** Begin **

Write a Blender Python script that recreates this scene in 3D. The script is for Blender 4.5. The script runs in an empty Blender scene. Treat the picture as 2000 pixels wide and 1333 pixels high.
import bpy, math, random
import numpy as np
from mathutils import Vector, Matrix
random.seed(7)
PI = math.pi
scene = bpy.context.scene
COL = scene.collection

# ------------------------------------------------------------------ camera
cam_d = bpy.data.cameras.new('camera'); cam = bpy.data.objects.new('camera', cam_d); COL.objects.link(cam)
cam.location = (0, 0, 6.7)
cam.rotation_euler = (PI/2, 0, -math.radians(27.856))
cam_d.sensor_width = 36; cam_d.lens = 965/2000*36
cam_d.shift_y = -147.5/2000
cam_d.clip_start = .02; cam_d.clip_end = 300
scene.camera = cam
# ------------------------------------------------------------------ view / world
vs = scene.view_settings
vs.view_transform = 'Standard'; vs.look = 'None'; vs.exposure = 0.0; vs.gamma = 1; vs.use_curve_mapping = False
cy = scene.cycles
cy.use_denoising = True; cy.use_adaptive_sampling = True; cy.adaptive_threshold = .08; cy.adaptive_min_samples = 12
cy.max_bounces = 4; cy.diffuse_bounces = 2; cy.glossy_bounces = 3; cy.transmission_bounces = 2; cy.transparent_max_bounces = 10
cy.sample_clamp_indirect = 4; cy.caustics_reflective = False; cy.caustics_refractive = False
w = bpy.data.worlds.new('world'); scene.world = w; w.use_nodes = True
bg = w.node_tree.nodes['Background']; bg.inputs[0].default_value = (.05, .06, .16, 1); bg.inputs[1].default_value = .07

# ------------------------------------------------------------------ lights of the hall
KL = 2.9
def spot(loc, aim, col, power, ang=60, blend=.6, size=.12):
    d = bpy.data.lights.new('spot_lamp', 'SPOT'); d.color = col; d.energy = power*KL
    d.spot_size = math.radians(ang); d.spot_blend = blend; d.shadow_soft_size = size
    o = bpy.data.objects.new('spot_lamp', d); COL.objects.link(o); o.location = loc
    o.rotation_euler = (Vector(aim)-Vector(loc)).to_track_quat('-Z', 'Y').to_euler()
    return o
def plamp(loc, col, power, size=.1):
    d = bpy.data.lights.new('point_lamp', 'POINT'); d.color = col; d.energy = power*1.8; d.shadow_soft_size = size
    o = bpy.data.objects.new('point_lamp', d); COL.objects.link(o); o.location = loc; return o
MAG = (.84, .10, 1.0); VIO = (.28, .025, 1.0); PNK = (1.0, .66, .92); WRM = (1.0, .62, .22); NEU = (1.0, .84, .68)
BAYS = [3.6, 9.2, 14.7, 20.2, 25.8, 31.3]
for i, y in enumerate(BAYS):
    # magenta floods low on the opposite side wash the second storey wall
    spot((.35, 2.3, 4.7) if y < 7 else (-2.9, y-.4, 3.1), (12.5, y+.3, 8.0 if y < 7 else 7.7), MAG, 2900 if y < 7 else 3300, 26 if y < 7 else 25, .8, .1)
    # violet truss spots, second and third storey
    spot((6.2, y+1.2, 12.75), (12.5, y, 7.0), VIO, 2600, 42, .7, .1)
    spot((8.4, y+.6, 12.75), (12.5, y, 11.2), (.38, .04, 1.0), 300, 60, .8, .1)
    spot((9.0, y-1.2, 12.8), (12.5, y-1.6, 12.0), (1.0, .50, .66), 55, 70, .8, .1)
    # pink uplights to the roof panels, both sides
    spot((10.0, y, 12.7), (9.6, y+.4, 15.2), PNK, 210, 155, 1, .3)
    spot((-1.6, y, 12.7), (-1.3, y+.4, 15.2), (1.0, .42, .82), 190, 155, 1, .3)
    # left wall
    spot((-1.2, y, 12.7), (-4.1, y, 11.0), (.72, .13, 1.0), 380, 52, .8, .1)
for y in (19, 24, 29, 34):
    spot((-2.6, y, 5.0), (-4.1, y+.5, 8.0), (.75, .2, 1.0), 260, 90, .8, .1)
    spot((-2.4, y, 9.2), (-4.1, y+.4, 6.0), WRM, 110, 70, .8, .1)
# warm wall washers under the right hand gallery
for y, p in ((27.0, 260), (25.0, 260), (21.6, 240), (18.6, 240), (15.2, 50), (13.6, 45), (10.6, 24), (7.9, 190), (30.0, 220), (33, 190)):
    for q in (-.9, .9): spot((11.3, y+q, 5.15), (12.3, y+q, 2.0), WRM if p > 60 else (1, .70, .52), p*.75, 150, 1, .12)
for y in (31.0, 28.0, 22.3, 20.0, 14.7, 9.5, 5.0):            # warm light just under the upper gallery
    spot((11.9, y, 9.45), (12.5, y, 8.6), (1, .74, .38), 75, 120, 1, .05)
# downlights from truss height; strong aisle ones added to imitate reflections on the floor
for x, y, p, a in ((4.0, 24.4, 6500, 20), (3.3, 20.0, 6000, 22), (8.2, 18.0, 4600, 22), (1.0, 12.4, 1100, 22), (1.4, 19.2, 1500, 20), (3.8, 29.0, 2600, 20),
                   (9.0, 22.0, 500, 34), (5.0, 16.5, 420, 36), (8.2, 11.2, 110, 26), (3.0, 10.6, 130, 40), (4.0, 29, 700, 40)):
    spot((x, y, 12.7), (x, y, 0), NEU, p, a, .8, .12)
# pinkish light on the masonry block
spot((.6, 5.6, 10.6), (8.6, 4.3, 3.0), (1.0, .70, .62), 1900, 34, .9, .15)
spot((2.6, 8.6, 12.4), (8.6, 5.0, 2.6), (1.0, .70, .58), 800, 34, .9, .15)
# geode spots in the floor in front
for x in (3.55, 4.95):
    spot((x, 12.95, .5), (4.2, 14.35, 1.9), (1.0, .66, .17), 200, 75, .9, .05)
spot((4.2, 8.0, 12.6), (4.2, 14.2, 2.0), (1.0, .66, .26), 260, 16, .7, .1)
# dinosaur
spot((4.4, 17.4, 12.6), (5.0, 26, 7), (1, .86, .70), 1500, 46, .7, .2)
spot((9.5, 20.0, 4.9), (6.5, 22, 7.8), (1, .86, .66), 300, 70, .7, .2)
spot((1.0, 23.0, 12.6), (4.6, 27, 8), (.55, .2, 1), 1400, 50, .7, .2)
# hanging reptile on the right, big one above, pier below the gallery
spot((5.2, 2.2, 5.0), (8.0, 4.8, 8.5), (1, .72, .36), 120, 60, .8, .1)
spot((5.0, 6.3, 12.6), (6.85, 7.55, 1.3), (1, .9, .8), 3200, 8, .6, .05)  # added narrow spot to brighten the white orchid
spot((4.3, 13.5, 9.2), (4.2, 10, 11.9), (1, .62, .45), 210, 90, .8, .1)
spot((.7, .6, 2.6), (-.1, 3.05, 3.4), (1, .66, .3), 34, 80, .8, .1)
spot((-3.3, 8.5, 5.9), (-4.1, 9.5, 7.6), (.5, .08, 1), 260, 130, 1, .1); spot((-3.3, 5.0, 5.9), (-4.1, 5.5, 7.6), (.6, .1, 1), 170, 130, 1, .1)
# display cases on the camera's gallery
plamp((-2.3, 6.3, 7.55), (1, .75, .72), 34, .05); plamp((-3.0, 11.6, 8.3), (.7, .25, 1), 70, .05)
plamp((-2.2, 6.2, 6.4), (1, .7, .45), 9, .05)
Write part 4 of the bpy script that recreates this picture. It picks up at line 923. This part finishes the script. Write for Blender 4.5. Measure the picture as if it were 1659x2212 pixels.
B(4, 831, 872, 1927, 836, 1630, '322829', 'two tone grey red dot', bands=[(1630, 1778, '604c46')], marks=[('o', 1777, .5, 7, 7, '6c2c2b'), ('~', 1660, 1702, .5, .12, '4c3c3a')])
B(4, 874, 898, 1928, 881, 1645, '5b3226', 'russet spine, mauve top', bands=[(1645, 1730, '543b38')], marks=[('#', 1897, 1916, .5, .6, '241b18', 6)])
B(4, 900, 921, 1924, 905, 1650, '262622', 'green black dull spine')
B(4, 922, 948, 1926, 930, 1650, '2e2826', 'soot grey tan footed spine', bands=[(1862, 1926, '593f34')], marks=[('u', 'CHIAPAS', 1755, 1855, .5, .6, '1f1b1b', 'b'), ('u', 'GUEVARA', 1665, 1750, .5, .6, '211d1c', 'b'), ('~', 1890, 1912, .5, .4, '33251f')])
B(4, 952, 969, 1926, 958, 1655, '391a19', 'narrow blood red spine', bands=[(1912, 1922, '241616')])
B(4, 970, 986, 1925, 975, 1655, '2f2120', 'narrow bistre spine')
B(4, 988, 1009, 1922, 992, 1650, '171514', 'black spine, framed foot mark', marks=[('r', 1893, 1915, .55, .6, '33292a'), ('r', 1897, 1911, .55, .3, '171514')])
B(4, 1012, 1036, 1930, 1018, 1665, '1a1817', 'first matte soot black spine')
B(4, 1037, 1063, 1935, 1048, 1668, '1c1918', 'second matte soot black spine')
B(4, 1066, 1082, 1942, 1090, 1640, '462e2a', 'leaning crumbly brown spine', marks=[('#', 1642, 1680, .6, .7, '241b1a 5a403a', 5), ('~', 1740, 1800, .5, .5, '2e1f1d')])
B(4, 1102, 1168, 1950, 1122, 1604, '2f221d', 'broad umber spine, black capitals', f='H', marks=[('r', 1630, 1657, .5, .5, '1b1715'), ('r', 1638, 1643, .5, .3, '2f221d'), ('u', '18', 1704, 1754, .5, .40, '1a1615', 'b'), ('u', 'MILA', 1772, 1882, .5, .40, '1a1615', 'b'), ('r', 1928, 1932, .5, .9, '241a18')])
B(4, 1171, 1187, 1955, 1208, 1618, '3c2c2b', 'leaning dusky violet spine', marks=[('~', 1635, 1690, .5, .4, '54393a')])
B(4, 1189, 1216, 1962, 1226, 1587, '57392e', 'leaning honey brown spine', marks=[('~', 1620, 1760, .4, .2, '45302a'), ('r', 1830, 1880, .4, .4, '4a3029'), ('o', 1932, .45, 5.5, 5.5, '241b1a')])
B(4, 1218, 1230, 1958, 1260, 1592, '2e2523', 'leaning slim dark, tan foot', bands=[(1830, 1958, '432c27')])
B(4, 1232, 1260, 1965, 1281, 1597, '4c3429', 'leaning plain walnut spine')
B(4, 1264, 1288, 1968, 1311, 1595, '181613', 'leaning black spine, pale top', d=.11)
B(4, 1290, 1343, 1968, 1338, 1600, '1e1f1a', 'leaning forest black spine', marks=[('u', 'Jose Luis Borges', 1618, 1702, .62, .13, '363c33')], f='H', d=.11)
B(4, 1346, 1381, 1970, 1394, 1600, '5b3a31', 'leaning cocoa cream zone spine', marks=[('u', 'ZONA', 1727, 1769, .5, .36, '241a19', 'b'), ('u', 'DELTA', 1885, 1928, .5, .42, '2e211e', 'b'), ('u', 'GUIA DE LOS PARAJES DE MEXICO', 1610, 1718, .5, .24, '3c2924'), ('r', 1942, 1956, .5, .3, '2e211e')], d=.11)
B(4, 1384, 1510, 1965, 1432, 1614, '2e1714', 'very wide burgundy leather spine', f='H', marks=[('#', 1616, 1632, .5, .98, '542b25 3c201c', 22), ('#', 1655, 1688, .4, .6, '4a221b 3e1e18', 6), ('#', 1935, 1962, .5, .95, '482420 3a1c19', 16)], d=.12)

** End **

Given request: Please print the lines from the start of the records up to and including the line with "bg = w.node_tree.nodes['Background'];", copying each one exactly and leaving out the rest.

Exercise result:
Write a Blender Python script that recreates this scene in 3D. The script is for Blender 4.5. The script runs in an empty Blender scene. Treat the picture as 2000 pixels wide and 1333 pixels high.
import bpy, math, random
import numpy as np
from mathutils import Vector, Matrix
random.seed(7)
PI = math.pi
scene = bpy.context.scene
COL = scene.collection

# ------------------------------------------------------------------ camera
cam_d = bpy.data.cameras.new('camera'); cam = bpy.data.objects.new('camera', cam_d); COL.objects.link(cam)
cam.location = (0, 0, 6.7)
cam.rotation_euler = (PI/2, 0, -math.radians(27.856))
cam_d.sensor_width = 36; cam_d.lens = 965/2000*36
cam_d.shift_y = -147.5/2000
cam_d.clip_start = .02; cam_d.clip_end = 300
scene.camera = cam
# ------------------------------------------------------------------ view / world
vs = scene.view_settings
vs.view_transform = 'Standard'; vs.look = 'None'; vs.exposure = 0.0; vs.gamma = 1; vs.use_curve_mapping = False
cy = scene.cycles
cy.use_denoising = True; cy.use_adaptive_sampling = True; cy.adaptive_threshold = .08; cy.adaptive_min_samples = 12
cy.max_bounces = 4; cy.diffuse_bounces = 2; cy.glossy_bounces = 3; cy.transmission_bounces = 2; cy.transparent_max_bounces = 10
cy.sample_clamp_indirect = 4; cy.caustics_reflective = False; cy.caustics_refractive = False
w = bpy.data.worlds.new('world'); scene.world = w; w.use_nodes = True
bg = w.node_tree.nodes['Background']; bg.inputs[0].default_value = (.05, .06, .16, 1); bg.inputs[1].default_value = .07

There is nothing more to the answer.